● Extracted records
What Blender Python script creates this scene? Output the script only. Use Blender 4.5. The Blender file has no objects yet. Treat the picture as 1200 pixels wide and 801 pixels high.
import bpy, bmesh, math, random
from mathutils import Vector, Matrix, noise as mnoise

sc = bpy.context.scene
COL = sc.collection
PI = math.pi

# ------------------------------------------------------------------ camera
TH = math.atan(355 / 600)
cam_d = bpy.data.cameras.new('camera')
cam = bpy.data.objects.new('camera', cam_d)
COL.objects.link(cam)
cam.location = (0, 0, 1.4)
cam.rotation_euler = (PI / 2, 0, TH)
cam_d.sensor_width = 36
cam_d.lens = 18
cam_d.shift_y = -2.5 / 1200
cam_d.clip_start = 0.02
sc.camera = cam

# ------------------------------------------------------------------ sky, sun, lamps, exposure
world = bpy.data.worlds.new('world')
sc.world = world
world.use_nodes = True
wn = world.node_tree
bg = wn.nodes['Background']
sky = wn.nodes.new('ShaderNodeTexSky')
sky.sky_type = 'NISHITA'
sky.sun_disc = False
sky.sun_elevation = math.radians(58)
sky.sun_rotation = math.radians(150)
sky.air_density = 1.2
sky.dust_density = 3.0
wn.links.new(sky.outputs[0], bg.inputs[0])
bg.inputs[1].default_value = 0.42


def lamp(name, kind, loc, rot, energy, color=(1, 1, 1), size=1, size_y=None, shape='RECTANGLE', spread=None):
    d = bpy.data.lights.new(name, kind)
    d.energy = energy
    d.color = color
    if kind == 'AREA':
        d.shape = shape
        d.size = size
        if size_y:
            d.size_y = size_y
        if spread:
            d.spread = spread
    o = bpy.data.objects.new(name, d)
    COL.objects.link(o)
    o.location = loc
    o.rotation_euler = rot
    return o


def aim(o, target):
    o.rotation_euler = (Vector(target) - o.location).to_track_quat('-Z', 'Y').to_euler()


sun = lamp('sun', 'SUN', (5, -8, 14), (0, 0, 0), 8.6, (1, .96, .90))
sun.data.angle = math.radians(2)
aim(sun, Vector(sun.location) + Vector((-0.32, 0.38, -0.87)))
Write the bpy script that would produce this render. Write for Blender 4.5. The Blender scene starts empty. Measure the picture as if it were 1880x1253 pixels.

● Work required
Copy every record exactly, with nothing added or dropped.

● Solution for this task
What Blender Python script creates this scene? Output the script only. Use Blender 4.5. The Blender file has no objects yet. Treat the picture as 1200 pixels wide and 801 pixels high.
import bpy, bmesh, math, random
from mathutils import Vector, Matrix, noise as mnoise

sc = bpy.context.scene
COL = sc.collection
PI = math.pi

# ------------------------------------------------------------------ camera
TH = math.atan(355 / 600)
cam_d = bpy.data.cameras.new('camera')
cam = bpy.data.objects.new('camera', cam_d)
COL.objects.link(cam)
cam.location = (0, 0, 1.4)
cam.rotation_euler = (PI / 2, 0, TH)
cam_d.sensor_width = 36
cam_d.lens = 18
cam_d.shift_y = -2.5 / 1200
cam_d.clip_start = 0.02
sc.camera = cam

# ------------------------------------------------------------------ sky, sun, lamps, exposure
world = bpy.data.worlds.new('world')
sc.world = world
world.use_nodes = True
wn = world.node_tree
bg = wn.nodes['Background']
sky = wn.nodes.new('ShaderNodeTexSky')
sky.sky_type = 'NISHITA'
sky.sun_disc = False
sky.sun_elevation = math.radians(58)
sky.sun_rotation = math.radians(150)
sky.air_density = 1.2
sky.dust_density = 3.0
wn.links.new(sky.outputs[0], bg.inputs[0])
bg.inputs[1].default_value = 0.42


def lamp(name, kind, loc, rot, energy, color=(1, 1, 1), size=1, size_y=None, shape='RECTANGLE', spread=None):
    d = bpy.data.lights.new(name, kind)
    d.energy = energy
    d.color = color
    if kind == 'AREA':
        d.shape = shape
        d.size = size
        if size_y:
            d.size_y = size_y
        if spread:
            d.spread = spread
    o = bpy.data.objects.new(name, d)
    COL.objects.link(o)
    o.location = loc
    o.rotation_euler = rot
    return o


def aim(o, target):
    o.rotation_euler = (Vector(target) - o.location).to_track_quat('-Z', 'Y').to_euler()


sun = lamp('sun', 'SUN', (5, -8, 14), (0, 0, 0), 8.6, (1, .96, .90))
sun.data.angle = math.radians(2)
aim(sun, Vector(sun.location) + Vector((-0.32, 0.38, -0.87)))
Write the bpy script that would produce this render. Write for Blender 4.5. The Blender scene starts empty. Measure the picture as if it were 1880x1253 pixels.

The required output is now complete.